[Premium-Rx] Prescaler / Frequency Divider
Brooke Clarke
brooke at pacific.net
Tue Jun 12 17:13:45 EDT 2007
Hi Mike:
I too have given this some thought. The part of your proposal that's missing
is all the filtering needed. If you look at some of the military premium
receivers you'll see that the band switch covers segments that are typically
and octave or less. This is because you can not filter out the second harmonic
if the coverage is more than an octave. For those receivers that do work with
octave or wider bands they either suffer from second harmonics or are very
linear so as to not generate them.
Then you need filters to keep adjacent out of band signals from getting into
the mixer. And filters on the output to limit what goes into the final device,
like the SDR-IQ. Receivers that have all this filtering also have many metal
cans to isolate the LO signals from receive path signals and tend to be heavy
and expensive.
Some down converters leave the RF port wide open and use a harmonic type mixer.

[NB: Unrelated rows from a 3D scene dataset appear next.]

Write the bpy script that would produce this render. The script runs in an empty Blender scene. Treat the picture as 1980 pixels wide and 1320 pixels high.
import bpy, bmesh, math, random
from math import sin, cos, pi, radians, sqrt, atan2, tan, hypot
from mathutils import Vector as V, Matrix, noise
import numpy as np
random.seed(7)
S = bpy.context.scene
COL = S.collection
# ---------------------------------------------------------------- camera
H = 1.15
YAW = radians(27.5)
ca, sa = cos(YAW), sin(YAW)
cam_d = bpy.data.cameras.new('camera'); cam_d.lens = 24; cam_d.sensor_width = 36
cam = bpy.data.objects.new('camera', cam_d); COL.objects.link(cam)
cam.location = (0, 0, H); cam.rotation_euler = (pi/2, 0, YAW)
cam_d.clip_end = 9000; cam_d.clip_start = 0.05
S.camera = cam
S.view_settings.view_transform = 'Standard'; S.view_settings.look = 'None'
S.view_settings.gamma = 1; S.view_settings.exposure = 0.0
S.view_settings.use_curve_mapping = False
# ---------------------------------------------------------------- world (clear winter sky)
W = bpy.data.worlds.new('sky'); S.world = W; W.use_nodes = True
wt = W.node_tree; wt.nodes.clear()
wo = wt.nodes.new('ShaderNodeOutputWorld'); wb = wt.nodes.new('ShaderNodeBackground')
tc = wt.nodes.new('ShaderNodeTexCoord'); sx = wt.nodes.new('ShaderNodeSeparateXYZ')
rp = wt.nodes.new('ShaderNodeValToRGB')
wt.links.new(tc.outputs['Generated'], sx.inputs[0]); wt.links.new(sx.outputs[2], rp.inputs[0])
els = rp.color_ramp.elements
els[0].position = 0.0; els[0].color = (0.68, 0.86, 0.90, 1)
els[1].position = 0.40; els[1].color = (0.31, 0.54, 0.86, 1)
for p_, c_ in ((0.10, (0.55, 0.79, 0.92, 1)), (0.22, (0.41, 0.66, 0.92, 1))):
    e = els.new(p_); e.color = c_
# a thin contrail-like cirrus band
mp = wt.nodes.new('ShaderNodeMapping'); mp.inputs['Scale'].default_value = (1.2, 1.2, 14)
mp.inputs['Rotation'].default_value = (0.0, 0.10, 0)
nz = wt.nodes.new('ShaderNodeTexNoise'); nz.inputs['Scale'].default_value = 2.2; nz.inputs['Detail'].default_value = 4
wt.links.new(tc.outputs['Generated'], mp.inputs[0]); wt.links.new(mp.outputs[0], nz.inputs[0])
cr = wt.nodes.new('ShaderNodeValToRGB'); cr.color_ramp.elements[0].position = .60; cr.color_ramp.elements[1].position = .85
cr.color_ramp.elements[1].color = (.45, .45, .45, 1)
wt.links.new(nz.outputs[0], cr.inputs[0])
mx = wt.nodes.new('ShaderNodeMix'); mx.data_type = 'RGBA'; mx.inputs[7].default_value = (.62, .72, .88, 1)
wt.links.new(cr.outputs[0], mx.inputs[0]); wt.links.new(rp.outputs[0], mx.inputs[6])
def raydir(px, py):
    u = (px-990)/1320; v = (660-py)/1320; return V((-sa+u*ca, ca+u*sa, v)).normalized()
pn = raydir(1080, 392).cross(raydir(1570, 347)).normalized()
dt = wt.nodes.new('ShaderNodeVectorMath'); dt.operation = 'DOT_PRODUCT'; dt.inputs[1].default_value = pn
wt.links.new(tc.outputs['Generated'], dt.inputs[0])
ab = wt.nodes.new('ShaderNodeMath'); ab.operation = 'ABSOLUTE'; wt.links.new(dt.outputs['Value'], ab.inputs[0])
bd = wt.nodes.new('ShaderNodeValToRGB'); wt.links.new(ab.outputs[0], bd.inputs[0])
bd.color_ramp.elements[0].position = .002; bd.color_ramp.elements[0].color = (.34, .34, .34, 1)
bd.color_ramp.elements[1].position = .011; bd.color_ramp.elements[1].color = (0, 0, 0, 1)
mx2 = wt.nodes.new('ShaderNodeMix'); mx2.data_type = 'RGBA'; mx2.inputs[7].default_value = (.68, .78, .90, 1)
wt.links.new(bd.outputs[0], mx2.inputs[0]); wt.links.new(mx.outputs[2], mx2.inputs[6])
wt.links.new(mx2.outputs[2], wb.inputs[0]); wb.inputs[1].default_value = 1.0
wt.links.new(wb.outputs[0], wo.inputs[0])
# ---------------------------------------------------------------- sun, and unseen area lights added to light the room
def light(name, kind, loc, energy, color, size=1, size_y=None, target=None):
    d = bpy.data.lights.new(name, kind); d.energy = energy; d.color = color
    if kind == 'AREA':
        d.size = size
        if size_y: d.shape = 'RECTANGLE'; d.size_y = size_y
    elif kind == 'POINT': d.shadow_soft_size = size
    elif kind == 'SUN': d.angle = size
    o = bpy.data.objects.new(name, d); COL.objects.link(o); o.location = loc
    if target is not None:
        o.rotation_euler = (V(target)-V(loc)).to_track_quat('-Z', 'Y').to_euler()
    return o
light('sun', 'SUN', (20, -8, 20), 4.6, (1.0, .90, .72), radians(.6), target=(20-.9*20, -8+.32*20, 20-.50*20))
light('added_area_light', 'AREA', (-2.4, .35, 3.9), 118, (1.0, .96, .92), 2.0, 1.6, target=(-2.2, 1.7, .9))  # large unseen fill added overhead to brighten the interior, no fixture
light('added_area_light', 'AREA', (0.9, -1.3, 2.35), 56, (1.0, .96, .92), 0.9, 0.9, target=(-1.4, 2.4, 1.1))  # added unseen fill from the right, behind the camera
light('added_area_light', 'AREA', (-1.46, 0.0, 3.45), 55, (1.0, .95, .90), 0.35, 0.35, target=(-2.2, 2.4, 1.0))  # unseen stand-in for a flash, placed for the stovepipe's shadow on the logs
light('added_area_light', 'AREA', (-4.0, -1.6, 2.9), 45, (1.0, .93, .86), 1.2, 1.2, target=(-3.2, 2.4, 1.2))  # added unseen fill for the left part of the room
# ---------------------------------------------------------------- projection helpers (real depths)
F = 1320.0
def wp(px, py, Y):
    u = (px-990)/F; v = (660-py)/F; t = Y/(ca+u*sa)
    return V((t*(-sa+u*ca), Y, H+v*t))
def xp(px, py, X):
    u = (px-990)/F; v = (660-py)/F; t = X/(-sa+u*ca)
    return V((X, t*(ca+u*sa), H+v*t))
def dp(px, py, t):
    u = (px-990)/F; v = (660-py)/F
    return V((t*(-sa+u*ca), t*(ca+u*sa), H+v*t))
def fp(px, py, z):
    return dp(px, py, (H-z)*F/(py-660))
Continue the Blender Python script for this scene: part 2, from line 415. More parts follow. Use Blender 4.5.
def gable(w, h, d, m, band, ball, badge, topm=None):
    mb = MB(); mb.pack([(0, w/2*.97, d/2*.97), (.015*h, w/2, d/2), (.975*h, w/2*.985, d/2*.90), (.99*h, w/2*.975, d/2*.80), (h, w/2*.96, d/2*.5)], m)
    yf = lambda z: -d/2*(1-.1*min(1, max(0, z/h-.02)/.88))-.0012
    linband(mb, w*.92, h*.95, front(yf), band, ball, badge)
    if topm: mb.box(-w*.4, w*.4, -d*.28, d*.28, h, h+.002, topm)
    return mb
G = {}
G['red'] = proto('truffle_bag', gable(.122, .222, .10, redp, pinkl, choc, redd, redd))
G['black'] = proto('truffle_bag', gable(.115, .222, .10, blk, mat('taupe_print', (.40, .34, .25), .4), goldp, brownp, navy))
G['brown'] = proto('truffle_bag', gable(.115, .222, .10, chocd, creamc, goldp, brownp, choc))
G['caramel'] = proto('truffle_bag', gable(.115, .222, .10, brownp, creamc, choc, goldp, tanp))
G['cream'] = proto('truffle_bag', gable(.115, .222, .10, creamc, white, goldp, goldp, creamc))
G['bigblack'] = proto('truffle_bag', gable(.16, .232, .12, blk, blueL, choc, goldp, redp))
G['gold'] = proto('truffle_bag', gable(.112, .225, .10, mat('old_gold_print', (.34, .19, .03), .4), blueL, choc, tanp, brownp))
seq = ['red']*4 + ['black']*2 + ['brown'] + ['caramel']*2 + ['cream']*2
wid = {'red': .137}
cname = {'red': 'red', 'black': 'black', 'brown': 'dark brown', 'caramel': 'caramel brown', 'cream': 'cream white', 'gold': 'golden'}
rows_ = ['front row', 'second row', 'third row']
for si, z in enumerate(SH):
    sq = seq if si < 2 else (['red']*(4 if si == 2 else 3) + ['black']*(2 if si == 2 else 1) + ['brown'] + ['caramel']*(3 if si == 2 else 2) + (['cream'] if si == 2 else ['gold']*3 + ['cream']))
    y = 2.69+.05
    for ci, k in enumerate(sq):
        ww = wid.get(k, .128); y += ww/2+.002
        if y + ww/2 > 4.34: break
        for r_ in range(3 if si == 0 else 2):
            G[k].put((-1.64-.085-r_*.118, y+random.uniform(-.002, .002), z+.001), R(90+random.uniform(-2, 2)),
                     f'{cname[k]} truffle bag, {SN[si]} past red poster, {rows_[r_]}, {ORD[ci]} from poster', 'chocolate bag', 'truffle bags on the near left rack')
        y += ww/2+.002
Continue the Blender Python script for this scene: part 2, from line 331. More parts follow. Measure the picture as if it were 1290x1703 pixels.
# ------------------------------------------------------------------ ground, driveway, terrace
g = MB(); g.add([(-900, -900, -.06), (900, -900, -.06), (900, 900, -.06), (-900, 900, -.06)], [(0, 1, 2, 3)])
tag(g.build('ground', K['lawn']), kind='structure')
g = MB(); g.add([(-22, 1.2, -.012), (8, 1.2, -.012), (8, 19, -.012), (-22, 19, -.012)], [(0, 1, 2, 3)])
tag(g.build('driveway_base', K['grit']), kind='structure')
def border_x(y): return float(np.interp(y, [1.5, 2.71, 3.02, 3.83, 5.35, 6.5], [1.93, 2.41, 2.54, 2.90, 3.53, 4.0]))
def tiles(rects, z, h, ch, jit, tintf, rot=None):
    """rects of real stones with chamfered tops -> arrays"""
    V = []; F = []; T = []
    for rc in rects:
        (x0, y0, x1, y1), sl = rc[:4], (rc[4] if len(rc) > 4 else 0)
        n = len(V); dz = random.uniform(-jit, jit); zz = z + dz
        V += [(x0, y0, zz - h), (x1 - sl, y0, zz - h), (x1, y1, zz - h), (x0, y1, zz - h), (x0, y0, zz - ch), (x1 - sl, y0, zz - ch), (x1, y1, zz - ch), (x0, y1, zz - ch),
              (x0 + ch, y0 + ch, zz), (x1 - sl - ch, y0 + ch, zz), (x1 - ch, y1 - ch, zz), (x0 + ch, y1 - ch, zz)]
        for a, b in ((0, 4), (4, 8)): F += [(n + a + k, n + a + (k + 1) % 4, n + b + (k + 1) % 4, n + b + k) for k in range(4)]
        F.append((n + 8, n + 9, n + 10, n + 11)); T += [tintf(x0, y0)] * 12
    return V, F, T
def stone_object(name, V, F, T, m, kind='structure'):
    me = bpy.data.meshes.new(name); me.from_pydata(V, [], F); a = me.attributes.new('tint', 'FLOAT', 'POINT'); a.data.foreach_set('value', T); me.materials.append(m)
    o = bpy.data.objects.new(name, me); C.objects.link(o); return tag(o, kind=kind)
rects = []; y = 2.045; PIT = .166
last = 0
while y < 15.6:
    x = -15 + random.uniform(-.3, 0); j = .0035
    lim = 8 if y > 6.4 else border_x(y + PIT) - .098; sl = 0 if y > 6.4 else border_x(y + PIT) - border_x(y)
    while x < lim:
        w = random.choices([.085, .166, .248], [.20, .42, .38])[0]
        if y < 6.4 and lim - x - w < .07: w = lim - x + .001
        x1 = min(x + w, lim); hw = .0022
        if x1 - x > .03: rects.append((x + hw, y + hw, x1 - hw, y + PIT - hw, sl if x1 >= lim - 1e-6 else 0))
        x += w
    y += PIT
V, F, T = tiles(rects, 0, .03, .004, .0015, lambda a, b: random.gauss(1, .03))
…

Here the idea is that you are only interested in the strongest signal and it
gets mixed down to the output band. I think this is how the Opto counter works
that displays the frequency of the strongest signal.
Have Fun,
Brooke Clarke
http://www.PRC68.com
http://www.precisionclock.com
mikea wrote:
> On Tue, Jun 12, 2007 at 11:15:20AM -0700, Brooke Clarke wrote:
>
>>Hi Steve:
>>
>>It's my understanding that 21.4 MHz was chosen since it's twice 10.7 MHz
>>which is a very common IF used for FM radios. The reason 10.7 was not used
>>is that you can not get the needed bandwidth there. Maybe the IF bandwidth
>>is about 2% of it's center frequency. That is also why 10.7 MHz is used for
>>FM radios which need about 200 kHz IF bandwidth instead of the also very
>>common 455 kHz IF frequency used with AM radios that need about 10 kHz in
>>the IF.
>>
>>There are other applications where more bandwidth than can be had at 21.4
>>MHz is needed and they use 160 or 240 MHz IF frequencies for those.
>>
>>So if you want to process a signal that fits into an IF centered at 10.7
>>MHz or 455 kHz then down converting from 21.4 MHz to one of those
>>frequencies would make sense. But remember the output of the converter may
>>have spectrum flipped depending on whether or not the LO is above or below
>>the input 21.4 MHz signal.
>>You probably can get these standard converters as kits or ready built. The
>>simpler option is to feed the 21.4 MHz into a conventional HF receiver.
>>When I did this the problem was my HF receiver did not have a NBFM mode.
>>http://www.prc68.com/I/DR33.shtml
>>
>>Another more interesting option would be to use something like the SDR-IQ
>>as the demodulator. It can do the classical narrow band modes and at the
>>same time show you a real time spectrum display a little under 200 kHz wide.
>>
>>W.J. and others made/make a lot of demodulators and spectrum display units
>>that worked from 21.4 MHz. The C.E.I. and other TEMPEST receivers also use
>>21.4 MHz IFs. http://www.prc68.com/I/CEI.shtml
>
>
> Which recalls my project of making or buying a block downconverter for
> my SDR-IQ.
>
> I'd like to be able to use it on 30 to at least 450 MHz, which means
> that I need a downconverter. It seems to me that a suitable down-
> converter would let me set a switch to choose which 30 MHz band got
> mixed down to the roughly 0-30 MHz baseband.
>
> I'd like to have this work up through the 70 cm. ham band for sure,
> and as much higher as I can get. I know that construction techniques
> change as one gets above HF, and change _radically_ at UHF and above.
> How hard is this going to be, overall?
>
> The general setup I envision is something rather like
>
> LO
> maybe
> n*30MHz
> maybe variable in 5 or 10 MHz steps
> (n to |
> (n+1)) |
> * 30 MHz maybe some V 0 to 30 MHz
> input --> preselection --> mixer --> bandpass filter --> to SDR-IQ
> or RF preamp
>
> Some questions for the (perhaps not older: I'm 60) wiser heads with
> more design-and-construction experience: is this at all a reasonable
> thing to do? Does anyone have any ideas on suitable mixers? Am I
> looking at a disparate-enough set of frequency bands that I will wind
> up having to use multiple mixers, possibly one per 30 MHz band, or
> per octave? It is trivially obvious to me that I'll need different
> antennas.
>
> Is anything like this available as a kit or commercially? I've looked
> at Down East, and nothing there quite suits.